Of course, it’s all relative. True, it was in Scarborough harbour that Thor really drew the big crowds, the sort of crowds that would normally befit a royal visit, but then it is very likely that watching a walrus belch its way through an afternoon is about an exciting a day out that most Scarborough residents will ever get to enjoy. And when he landed in Blythe yesterday it was such a momentous moment the council probably suggested they get a commemorative golden statue erected pronto. However, and I say this with not a little hint of sadness, if Thor had turned up on the steps of Buckingham Palace when the Queen was lying in state then very few onlookers would have batted an eyelid. Once the press found out where H&M were hidden in California it appears they were treated to a helicopter show that would have put Apocalypse Now to shame, which can’t have been nice. But on the other hand they seem to have spent most of the last three years filming themselves as well, something Thor has neither the inclination or opposable flippers to ever contemplate. Ultimately I’d rather be the walrus, but with H&M’s money.

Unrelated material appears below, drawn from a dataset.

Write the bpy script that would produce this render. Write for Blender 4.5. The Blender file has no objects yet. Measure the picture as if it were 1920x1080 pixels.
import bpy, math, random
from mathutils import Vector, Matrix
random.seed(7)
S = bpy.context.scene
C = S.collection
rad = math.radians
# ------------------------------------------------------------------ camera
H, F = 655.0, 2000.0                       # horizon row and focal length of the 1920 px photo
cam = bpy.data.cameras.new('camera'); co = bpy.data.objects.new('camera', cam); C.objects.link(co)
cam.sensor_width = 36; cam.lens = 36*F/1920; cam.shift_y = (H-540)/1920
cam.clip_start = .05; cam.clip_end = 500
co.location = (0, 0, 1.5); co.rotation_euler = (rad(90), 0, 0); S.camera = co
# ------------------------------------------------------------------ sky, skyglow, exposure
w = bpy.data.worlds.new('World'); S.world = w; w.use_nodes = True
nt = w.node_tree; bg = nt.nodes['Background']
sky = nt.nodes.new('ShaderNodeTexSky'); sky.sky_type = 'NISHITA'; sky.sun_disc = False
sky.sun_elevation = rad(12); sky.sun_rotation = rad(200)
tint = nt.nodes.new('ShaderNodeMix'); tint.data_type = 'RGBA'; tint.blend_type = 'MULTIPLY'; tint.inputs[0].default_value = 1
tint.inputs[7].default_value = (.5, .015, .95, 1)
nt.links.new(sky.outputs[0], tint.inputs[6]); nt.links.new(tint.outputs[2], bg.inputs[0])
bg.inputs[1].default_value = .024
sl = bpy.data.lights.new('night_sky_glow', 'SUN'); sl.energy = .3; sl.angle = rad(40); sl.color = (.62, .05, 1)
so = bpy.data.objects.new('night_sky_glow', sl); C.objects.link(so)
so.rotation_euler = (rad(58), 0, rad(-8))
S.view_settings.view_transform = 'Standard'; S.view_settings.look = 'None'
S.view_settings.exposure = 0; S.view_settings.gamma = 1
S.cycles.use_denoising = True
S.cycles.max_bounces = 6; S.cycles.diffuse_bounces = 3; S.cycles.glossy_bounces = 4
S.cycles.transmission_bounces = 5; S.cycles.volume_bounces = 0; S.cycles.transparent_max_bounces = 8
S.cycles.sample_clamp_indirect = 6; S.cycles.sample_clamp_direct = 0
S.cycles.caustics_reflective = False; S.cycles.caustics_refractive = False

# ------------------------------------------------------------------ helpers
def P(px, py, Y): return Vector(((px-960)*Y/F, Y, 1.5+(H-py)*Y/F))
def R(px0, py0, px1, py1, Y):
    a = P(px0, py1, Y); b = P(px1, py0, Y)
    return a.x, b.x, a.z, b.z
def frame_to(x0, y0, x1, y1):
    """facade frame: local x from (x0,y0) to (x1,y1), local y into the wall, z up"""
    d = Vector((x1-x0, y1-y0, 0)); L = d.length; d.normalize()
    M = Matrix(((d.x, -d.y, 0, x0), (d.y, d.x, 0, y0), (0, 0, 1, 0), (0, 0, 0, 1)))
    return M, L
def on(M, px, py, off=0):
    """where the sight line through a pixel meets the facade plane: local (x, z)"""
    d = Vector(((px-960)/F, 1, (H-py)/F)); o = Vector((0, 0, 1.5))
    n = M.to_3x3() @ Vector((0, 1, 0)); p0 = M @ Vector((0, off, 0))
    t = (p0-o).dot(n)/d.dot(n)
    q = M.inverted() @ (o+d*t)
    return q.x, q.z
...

And that’s it. 2023 gets off to a roaring start with a post that doesn’t even know what it’s trying to say. By now Thor is probably drifting off the east coast of Scotland. He may opt to smoke a load of crack in Inverness or to drag himself a bit further inland and give Nicola Sturgeon a nice big fishy burp in the face. His life is one of careless abandon and abundant slothery. He will never have the wealth that some crave, or the wherewithal to do anything with it, and that must be wonderful for him, but he does seem to enjoy the attention. Personally I would never bother to go to Scarborough for anything, but if a walrus, and especially Thor, was sunning themselves at the bottom of my road I’d probably take a quick peek; especially now that I’ve finished watching Harry & Meghan and subsequently feel quite sad for the six hours of my life I’ll never get back. Their existence must be very odd: every day is clearly filled with a lot of their own brand of hot air, but at least they are drawn together by their shared love of her and the attention they don’t want but can’t live without. That said I bet they don’t get that many walruses down in Montecito, so how great can their lives really be?